What are the differences between code view and design view?

Code view

Script Editor (code view) provides a comprehensive environment for creating all scripts that were not created in the design view:

Script Editor enables you to write or edit your own report scripts if you are familiar with the JavaScript and ARIS Script programming languages. If you have no experience in writing scripts, you can create simple report scripts as template-based reports in the design view.

ARIS is supplied with numerous standard scripts. We generally recommend documenting all changes to scripts externally so that the documentation can be used to ensure that they are incorporated correctly during the update process.

Reports/Macros/Report templates and files

Do not make any changes to the standard scripts we supply. Always adapt copies of report, macro, and JS files, and any other files. There are exceptions, for example, the file atsall<language code>.js.

When updating ARIS, all ARIS standard scripts and files are overwritten and customer-specific changes to these files are discarded. Copied scripts and files and those you have created yourself are not overwritten.

If you have changed files we supplied but not copied them, before the update (updatesystemdb) they must be exported and then imported after the update. This enables you to retain your adapted standard scripts from the previous version. However, in this case you do not receive any corrections or updates to the files we supplied.

Semantic checks

We recommend creating custom rule types and custom profiles for semantic checks, in which the ARIS standard rule types and rules are referenced.

This is not possible for configurable rule types (relationship attribute rules, model attribute rules, object attribute rules, existence rules, and allocation rules). If you have added rules to these rule types, you must export the rule types before the update and then import them after the update.

In contrast to template-based reports, you can also provide user-defined evaluation scripts as interactive report scripts or provide them as semantic checks. These scripts allow write access to databases to analyze database content, evaluate database content focusing on specific aspects, or to check compliance with modeling guidelines, for example.

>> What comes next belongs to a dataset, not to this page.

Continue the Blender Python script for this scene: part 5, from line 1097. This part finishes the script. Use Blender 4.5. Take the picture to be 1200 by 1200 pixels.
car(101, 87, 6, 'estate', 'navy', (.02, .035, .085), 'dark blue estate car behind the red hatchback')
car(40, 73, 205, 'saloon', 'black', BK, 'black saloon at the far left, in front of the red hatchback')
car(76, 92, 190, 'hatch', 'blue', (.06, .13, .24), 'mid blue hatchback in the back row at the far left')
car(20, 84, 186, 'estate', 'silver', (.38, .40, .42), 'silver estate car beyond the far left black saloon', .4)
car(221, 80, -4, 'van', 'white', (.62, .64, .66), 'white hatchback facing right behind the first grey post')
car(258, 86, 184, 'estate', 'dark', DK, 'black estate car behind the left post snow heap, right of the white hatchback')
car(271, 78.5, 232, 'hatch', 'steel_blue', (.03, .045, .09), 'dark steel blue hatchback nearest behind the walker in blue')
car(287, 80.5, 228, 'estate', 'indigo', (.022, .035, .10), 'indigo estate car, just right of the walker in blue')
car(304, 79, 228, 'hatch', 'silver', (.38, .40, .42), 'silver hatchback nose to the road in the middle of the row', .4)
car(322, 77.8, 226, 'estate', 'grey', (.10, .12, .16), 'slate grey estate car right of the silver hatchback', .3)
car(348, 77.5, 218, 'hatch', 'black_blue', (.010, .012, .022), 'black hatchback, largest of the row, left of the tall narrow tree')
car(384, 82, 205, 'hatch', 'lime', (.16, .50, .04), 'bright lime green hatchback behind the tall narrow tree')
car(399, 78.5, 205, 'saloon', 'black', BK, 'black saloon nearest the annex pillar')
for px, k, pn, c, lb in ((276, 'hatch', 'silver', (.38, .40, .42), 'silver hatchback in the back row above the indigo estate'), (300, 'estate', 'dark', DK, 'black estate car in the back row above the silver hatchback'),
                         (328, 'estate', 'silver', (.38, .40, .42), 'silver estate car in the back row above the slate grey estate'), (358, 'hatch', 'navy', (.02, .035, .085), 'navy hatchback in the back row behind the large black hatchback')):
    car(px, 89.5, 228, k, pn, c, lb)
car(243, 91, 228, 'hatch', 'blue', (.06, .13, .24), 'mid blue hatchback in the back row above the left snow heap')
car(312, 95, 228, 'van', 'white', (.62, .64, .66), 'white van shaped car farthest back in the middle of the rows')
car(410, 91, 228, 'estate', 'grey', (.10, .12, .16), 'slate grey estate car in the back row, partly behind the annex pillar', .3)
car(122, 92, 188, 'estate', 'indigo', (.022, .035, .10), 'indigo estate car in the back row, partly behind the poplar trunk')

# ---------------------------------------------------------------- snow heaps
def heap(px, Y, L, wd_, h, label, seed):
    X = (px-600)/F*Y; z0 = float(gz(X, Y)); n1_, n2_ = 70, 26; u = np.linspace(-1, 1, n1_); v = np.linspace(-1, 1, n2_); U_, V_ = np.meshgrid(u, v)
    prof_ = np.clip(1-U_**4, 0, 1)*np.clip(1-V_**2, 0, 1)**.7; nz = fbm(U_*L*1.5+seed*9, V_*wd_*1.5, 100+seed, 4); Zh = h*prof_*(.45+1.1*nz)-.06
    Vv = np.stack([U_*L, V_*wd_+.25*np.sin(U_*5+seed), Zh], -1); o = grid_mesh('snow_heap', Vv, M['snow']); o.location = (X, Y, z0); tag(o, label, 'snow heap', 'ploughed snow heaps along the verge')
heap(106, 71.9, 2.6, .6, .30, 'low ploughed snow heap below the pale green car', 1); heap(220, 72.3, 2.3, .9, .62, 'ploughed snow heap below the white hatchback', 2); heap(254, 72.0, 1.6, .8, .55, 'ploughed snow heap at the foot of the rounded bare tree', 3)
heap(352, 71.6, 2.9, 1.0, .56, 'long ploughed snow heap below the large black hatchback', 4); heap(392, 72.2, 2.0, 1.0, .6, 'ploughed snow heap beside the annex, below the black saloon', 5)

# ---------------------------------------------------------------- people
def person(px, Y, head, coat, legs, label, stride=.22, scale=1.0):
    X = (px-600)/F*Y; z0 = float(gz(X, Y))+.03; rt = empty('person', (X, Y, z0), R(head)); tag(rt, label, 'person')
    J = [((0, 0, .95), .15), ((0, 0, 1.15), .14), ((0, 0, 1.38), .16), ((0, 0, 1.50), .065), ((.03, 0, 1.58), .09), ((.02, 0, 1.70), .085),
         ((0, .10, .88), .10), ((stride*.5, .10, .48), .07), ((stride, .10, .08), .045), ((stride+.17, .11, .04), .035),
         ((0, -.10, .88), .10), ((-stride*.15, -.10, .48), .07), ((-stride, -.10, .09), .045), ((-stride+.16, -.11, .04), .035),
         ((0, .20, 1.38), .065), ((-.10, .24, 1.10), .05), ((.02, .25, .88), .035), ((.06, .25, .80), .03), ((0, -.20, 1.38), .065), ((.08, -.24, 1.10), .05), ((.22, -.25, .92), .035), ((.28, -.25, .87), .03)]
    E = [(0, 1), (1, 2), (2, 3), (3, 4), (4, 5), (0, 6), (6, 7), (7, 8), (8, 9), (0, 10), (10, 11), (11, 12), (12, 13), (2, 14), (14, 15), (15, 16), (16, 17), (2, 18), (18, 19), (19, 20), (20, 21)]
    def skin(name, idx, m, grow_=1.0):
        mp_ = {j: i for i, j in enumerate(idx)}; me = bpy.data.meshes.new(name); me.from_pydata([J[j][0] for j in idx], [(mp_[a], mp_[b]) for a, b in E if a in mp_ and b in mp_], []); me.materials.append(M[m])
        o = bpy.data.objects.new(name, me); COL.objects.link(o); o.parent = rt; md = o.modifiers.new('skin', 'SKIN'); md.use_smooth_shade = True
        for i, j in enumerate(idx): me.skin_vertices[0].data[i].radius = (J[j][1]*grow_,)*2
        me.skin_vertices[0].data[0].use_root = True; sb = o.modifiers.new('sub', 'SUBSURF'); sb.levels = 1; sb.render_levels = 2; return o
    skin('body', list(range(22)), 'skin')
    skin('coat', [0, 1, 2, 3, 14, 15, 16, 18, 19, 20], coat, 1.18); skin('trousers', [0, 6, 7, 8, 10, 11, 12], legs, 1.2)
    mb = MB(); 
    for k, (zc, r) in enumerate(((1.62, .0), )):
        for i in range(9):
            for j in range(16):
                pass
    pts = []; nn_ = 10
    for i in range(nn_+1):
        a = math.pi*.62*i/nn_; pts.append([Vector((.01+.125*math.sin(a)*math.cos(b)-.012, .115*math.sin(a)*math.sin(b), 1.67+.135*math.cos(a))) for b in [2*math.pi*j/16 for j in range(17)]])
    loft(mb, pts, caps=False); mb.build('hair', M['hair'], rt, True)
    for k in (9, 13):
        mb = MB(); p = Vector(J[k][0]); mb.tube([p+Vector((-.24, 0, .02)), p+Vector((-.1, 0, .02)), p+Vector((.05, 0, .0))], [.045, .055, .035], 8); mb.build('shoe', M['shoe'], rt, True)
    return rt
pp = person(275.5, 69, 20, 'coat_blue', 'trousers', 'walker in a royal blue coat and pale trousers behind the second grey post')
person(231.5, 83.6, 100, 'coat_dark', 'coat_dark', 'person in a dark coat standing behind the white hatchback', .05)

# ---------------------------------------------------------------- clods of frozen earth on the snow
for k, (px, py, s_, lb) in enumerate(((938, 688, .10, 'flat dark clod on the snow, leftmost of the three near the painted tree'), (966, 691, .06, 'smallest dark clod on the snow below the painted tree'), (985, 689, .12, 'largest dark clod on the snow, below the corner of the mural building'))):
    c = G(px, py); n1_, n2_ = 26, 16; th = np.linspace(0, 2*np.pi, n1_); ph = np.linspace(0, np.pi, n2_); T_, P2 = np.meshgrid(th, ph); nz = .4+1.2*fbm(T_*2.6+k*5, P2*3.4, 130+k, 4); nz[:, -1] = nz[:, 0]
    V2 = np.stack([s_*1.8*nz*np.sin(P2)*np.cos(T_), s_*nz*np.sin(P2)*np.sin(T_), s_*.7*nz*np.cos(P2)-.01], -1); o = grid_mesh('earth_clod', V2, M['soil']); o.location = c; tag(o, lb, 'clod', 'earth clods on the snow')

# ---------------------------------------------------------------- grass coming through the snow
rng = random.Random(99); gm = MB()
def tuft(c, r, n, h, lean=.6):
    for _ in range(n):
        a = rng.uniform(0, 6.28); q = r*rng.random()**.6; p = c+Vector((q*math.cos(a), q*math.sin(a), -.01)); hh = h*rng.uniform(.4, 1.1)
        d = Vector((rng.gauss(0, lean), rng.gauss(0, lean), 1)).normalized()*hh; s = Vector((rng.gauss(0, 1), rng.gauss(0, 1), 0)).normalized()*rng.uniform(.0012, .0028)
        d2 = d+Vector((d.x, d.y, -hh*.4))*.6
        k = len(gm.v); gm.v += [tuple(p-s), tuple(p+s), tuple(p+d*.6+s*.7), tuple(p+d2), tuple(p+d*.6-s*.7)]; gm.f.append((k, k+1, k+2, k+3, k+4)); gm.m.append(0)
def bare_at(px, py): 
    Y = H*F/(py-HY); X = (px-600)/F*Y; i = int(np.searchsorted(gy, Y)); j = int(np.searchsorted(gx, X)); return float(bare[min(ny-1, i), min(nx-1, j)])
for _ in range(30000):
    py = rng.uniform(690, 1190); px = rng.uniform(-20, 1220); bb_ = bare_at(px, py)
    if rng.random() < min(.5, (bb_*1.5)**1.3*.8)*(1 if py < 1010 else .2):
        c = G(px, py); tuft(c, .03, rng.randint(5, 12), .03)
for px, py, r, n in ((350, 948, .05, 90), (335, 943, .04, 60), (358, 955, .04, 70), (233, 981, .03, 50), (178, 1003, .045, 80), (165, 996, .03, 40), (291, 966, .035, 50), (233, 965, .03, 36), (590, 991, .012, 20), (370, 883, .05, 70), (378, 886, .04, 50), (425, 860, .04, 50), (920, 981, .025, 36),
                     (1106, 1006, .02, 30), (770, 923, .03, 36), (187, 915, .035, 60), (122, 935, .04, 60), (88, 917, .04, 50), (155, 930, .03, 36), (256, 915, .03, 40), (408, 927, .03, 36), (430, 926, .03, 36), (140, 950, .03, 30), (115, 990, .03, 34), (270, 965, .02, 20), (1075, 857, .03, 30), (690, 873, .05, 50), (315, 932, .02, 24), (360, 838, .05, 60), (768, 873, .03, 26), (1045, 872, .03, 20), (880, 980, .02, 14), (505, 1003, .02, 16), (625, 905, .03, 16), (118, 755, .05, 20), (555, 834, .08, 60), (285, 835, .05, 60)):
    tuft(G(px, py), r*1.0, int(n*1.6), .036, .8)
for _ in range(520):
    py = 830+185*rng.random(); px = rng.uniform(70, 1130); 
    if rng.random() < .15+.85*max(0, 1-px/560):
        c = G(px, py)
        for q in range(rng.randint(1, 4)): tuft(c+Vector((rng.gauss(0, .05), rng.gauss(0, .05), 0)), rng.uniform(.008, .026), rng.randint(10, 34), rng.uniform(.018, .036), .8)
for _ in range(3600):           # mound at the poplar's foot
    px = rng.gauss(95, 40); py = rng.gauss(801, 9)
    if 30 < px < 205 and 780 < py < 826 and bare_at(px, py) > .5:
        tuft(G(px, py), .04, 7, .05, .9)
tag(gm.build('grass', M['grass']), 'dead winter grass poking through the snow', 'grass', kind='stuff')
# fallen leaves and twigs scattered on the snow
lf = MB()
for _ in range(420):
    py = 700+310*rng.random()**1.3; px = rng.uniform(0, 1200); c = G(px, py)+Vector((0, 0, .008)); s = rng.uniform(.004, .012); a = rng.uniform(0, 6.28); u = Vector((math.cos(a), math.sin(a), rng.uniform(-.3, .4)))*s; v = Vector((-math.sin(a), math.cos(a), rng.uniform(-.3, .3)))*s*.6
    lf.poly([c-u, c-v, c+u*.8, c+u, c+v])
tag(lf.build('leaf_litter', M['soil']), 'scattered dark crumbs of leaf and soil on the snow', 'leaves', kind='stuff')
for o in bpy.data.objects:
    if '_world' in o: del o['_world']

In addition to report and semantic check scripts, you can create macros in Script Editor.

Depending on whether you define a macro rule, a semantic check rule, or write a report script, you must use the designated methods.

Script Editor launches automatically after you created a macro or semantic check using the Script Wizard. For the Script Editor to open after a report script was created you need to ensure that you enabled the Enter source text (code view) option on the Output page of the wizard.

All scripts approved for usage can be selected by the users using the corresponding wizards. The wizards launch automatically with the commands Evaluate > Start report, Evaluate > Start macro, etc.

Design view

The design view of Script Editor provides you with a comprehensive environment for creating reports. The graphical user interface enables you to create report scripts without any programming knowledge. In contrast to report scripts that you write in the code view of Script Editor, the design view enables you to collect and output information from databases.

The design view starts automatically if you enable the option Use report script template (design view) when creating a report script in the Script Wizard.

Reports that have been created in design view can be opened again and edited in this tool as long as the script code has not been edited in code view. In code view, you have access to methods that are not supported in design view.

On the Administration > Evaluations > Reports > Sample scripts tab the Report - Process manual report script is available to you as a sample.